Data shown =
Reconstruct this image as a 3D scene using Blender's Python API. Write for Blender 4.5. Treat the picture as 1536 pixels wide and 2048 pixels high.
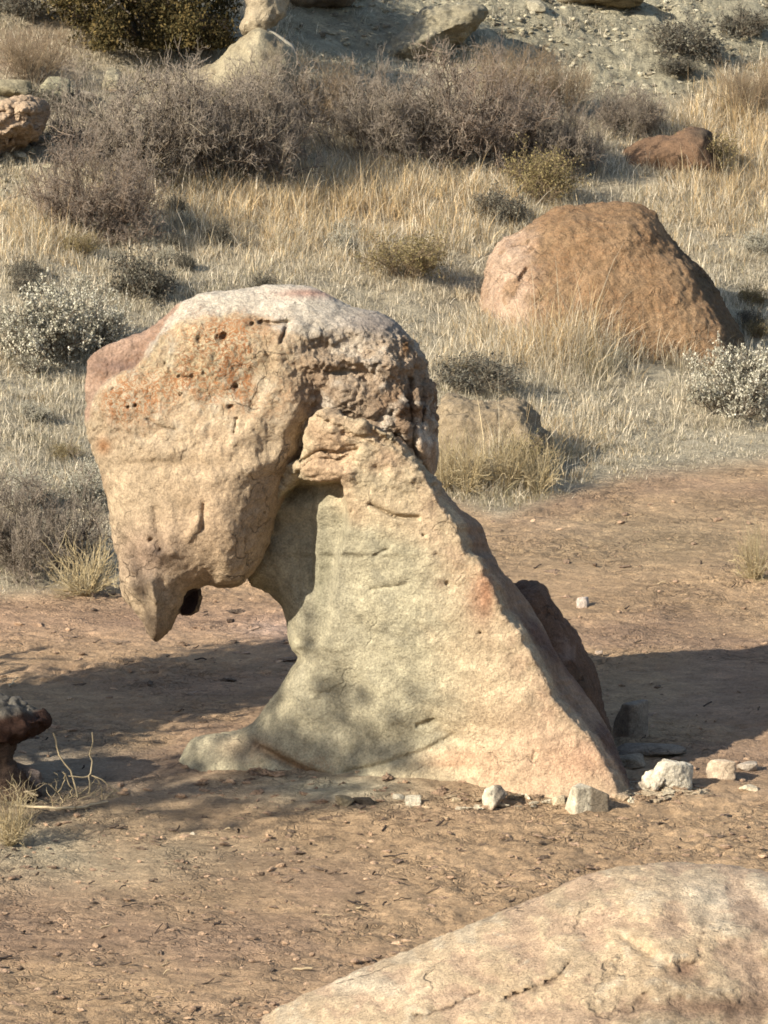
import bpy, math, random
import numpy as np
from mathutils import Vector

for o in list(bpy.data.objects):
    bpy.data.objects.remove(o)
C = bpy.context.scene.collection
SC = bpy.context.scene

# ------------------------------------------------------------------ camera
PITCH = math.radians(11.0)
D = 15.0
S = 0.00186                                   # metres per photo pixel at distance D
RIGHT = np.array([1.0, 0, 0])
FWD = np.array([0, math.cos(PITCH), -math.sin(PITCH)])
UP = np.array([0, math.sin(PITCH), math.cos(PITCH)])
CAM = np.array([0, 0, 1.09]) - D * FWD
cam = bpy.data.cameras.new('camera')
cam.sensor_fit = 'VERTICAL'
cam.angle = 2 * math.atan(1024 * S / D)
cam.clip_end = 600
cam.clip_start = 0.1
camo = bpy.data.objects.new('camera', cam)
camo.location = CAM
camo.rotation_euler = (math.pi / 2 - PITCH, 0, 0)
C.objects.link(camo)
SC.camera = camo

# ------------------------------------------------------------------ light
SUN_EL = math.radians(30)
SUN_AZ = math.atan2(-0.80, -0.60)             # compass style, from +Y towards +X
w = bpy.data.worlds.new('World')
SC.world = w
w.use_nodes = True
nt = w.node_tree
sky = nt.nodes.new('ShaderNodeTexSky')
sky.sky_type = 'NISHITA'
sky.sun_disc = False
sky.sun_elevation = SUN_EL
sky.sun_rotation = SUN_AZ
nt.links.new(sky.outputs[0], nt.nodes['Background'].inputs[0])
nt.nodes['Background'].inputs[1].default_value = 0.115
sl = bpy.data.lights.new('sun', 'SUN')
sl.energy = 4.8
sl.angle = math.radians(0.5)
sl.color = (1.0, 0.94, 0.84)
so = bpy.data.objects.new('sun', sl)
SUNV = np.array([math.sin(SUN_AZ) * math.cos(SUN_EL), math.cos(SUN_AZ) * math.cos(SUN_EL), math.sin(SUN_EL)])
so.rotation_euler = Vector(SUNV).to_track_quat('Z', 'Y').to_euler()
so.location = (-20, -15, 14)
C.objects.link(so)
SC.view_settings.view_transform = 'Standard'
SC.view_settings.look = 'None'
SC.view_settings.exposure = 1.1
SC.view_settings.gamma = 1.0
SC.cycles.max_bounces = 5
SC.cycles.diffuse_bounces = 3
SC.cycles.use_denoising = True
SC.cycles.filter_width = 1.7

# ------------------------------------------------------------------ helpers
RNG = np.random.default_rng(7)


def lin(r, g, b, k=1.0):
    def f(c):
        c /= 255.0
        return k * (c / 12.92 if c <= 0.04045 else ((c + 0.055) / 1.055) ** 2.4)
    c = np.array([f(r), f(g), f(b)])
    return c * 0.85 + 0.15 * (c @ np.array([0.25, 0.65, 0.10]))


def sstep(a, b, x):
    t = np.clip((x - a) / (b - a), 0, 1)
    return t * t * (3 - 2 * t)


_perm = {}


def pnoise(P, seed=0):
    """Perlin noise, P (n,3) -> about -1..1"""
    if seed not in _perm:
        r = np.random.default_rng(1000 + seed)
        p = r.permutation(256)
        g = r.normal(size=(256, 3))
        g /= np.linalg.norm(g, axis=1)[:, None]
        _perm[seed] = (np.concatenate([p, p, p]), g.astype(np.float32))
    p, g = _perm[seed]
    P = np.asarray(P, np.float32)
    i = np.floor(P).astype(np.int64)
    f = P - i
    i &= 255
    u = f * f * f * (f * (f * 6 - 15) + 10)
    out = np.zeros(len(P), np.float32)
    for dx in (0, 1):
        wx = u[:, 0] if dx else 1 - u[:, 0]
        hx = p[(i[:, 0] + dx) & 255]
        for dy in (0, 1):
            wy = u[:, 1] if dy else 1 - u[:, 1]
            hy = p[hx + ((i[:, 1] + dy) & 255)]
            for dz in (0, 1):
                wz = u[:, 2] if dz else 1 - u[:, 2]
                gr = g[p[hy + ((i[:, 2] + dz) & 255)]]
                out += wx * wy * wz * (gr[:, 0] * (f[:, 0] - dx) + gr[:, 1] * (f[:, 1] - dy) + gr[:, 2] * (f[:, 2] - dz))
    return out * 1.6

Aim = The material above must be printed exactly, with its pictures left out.

Expected output =
Reconstruct this image as a 3D scene using Blender's Python API. Write for Blender 4.5. Treat the picture as 1536 pixels wide and 2048 pixels high.
import bpy, math, random
import numpy as np
from mathutils import Vector

for o in list(bpy.data.objects):
    bpy.data.objects.remove(o)
C = bpy.context.scene.collection
SC = bpy.context.scene

# ------------------------------------------------------------------ camera
PITCH = math.radians(11.0)
D = 15.0
S = 0.00186                                   # metres per photo pixel at distance D
RIGHT = np.array([1.0, 0, 0])
FWD = np.array([0, math.cos(PITCH), -math.sin(PITCH)])
UP = np.array([0, math.sin(PITCH), math.cos(PITCH)])
CAM = np.array([0, 0, 1.09]) - D * FWD
cam = bpy.data.cameras.new('camera')
cam.sensor_fit = 'VERTICAL'
cam.angle = 2 * math.atan(1024 * S / D)
cam.clip_end = 600
cam.clip_start = 0.1
camo = bpy.data.objects.new('camera', cam)
camo.location = CAM
camo.rotation_euler = (math.pi / 2 - PITCH, 0, 0)
C.objects.link(camo)
SC.camera = camo

# ------------------------------------------------------------------ light
SUN_EL = math.radians(30)
SUN_AZ = math.atan2(-0.80, -0.60)             # compass style, from +Y towards +X
w = bpy.data.worlds.new('World')
SC.world = w
w.use_nodes = True
nt = w.node_tree
sky = nt.nodes.new('ShaderNodeTexSky')
sky.sky_type = 'NISHITA'
sky.sun_disc = False
sky.sun_elevation = SUN_EL
sky.sun_rotation = SUN_AZ
nt.links.new(sky.outputs[0], nt.nodes['Background'].inputs[0])
nt.nodes['Background'].inputs[1].default_value = 0.115
sl = bpy.data.lights.new('sun', 'SUN')
sl.energy = 4.8
sl.angle = math.radians(0.5)
sl.color = (1.0, 0.94, 0.84)
so = bpy.data.objects.new('sun', sl)
SUNV = np.array([math.sin(SUN_AZ) * math.cos(SUN_EL), math.cos(SUN_AZ) * math.cos(SUN_EL), math.sin(SUN_EL)])
so.rotation_euler = Vector(SUNV).to_track_quat('Z', 'Y').to_euler()
so.location = (-20, -15, 14)
C.objects.link(so)
SC.view_settings.view_transform = 'Standard'
SC.view_settings.look = 'None'
SC.view_settings.exposure = 1.1
SC.view_settings.gamma = 1.0
SC.cycles.max_bounces = 5
SC.cycles.diffuse_bounces = 3
SC.cycles.use_denoising = True
SC.cycles.filter_width = 1.7

# ------------------------------------------------------------------ helpers
RNG = np.random.default_rng(7)


def lin(r, g, b, k=1.0):
    def f(c):
        c /= 255.0
        return k * (c / 12.92 if c <= 0.04045 else ((c + 0.055) / 1.055) ** 2.4)
    c = np.array([f(r), f(g), f(b)])
    return c * 0.85 + 0.15 * (c @ np.array([0.25, 0.65, 0.10]))


def sstep(a, b, x):
    t = np.clip((x - a) / (b - a), 0, 1)
    return t * t * (3 - 2 * t)


_perm = {}


def pnoise(P, seed=0):
    """Perlin noise, P (n,3) -> about -1..1"""
    if seed not in _perm:
        r = np.random.default_rng(1000 + seed)
        p = r.permutation(256)
        g = r.normal(size=(256, 3))
        g /= np.linalg.norm(g, axis=1)[:, None]
        _perm[seed] = (np.concatenate([p, p, p]), g.astype(np.float32))
    p, g = _perm[seed]
    P = np.asarray(P, np.float32)
    i = np.floor(P).astype(np.int64)
    f = P - i
    i &= 255
    u = f * f * f * (f * (f * 6 - 15) + 10)
    out = np.zeros(len(P), np.float32)
    for dx in (0, 1):
        wx = u[:, 0] if dx else 1 - u[:, 0]
        hx = p[(i[:, 0] + dx) & 255]
        for dy in (0, 1):
            wy = u[:, 1] if dy else 1 - u[:, 1]
            hy = p[hx + ((i[:, 1] + dy) & 255)]
            for dz in (0, 1):
                wz = u[:, 2] if dz else 1 - u[:, 2]
                gr = g[p[hy + ((i[:, 2] + dz) & 255)]]
                out += wx * wy * wz * (gr[:, 0] * (f[:, 0] - dx) + gr[:, 1] * (f[:, 1] - dy) + gr[:, 2] * (f[:, 2] - dz))
    return out * 1.6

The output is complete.